# SOURCE DATA:
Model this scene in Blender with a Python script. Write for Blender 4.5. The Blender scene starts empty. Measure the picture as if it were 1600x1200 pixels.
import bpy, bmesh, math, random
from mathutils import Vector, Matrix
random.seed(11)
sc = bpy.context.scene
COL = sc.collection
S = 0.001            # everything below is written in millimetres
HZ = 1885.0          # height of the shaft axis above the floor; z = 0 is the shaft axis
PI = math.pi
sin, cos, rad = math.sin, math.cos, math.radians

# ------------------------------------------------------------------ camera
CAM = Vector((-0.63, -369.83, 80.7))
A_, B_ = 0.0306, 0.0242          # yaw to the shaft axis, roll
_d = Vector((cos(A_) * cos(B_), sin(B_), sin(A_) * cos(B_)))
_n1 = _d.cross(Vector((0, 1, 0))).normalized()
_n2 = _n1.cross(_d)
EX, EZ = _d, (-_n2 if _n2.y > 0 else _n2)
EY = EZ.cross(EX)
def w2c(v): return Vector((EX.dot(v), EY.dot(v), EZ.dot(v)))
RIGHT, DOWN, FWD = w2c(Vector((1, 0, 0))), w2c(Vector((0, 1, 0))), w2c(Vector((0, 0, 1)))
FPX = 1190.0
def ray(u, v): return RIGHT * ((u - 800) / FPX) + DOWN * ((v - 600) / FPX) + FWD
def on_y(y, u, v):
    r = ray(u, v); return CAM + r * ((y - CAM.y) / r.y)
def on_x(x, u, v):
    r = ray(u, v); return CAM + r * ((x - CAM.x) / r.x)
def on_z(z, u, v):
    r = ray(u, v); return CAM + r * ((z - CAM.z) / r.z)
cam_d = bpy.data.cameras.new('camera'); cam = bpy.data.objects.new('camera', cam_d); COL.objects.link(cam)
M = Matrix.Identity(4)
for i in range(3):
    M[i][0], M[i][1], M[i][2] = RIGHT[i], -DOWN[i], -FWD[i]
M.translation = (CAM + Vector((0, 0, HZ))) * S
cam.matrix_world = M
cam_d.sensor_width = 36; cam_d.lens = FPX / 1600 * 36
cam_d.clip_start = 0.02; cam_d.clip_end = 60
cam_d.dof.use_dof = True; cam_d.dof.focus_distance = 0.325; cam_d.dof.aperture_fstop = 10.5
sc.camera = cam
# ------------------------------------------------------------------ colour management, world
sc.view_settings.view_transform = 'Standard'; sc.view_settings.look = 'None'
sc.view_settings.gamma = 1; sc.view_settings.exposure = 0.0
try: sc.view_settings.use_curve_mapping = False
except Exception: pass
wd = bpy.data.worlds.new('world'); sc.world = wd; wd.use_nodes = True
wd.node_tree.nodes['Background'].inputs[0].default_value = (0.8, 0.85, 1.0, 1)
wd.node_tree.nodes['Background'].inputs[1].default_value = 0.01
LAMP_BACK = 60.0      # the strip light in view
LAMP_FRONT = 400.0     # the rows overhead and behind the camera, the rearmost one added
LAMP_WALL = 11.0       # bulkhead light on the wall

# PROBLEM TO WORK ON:
Quote the data above in full, changing nothing.

# TASK RESPONSE:
Model this scene in Blender with a Python script. Write for Blender 4.5. The Blender scene starts empty. Measure the picture as if it were 1600x1200 pixels.
import bpy, bmesh, math, random
from mathutils import Vector, Matrix
random.seed(11)
sc = bpy.context.scene
COL = sc.collection
S = 0.001            # everything below is written in millimetres
HZ = 1885.0          # height of the shaft axis above the floor; z = 0 is the shaft axis
PI = math.pi
sin, cos, rad = math.sin, math.cos, math.radians

# ------------------------------------------------------------------ camera
CAM = Vector((-0.63, -369.83, 80.7))
A_, B_ = 0.0306, 0.0242          # yaw to the shaft axis, roll
_d = Vector((cos(A_) * cos(B_), sin(B_), sin(A_) * cos(B_)))
_n1 = _d.cross(Vector((0, 1, 0))).normalized()
_n2 = _n1.cross(_d)
EX, EZ = _d, (-_n2 if _n2.y > 0 else _n2)
EY = EZ.cross(EX)
def w2c(v): return Vector((EX.dot(v), EY.dot(v), EZ.dot(v)))
RIGHT, DOWN, FWD = w2c(Vector((1, 0, 0))), w2c(Vector((0, 1, 0))), w2c(Vector((0, 0, 1)))
FPX = 1190.0
def ray(u, v): return RIGHT * ((u - 800) / FPX) + DOWN * ((v - 600) / FPX) + FWD
def on_y(y, u, v):
    r = ray(u, v); return CAM + r * ((y - CAM.y) / r.y)
def on_x(x, u, v):
    r = ray(u, v); return CAM + r * ((x - CAM.x) / r.x)
def on_z(z, u, v):
    r = ray(u, v); return CAM + r * ((z - CAM.z) / r.z)
cam_d = bpy.data.cameras.new('camera'); cam = bpy.data.objects.new('camera', cam_d); COL.objects.link(cam)
M = Matrix.Identity(4)
for i in range(3):
    M[i][0], M[i][1], M[i][2] = RIGHT[i], -DOWN[i], -FWD[i]
M.translation = (CAM + Vector((0, 0, HZ))) * S
cam.matrix_world = M
cam_d.sensor_width = 36; cam_d.lens = FPX / 1600 * 36
cam_d.clip_start = 0.02; cam_d.clip_end = 60
cam_d.dof.use_dof = True; cam_d.dof.focus_distance = 0.325; cam_d.dof.aperture_fstop = 10.5
sc.camera = cam
# ------------------------------------------------------------------ colour management, world
sc.view_settings.view_transform = 'Standard'; sc.view_settings.look = 'None'
sc.view_settings.gamma = 1; sc.view_settings.exposure = 0.0
try: sc.view_settings.use_curve_mapping = False
except Exception: pass
wd = bpy.data.worlds.new('world'); sc.world = wd; wd.use_nodes = True
wd.node_tree.nodes['Background'].inputs[0].default_value = (0.8, 0.85, 1.0, 1)
wd.node_tree.nodes['Background'].inputs[1].default_value = 0.01
LAMP_BACK = 60.0      # the strip light in view
LAMP_FRONT = 400.0     # the rows overhead and behind the camera, the rearmost one added
LAMP_WALL = 11.0       # bulkhead light on the wall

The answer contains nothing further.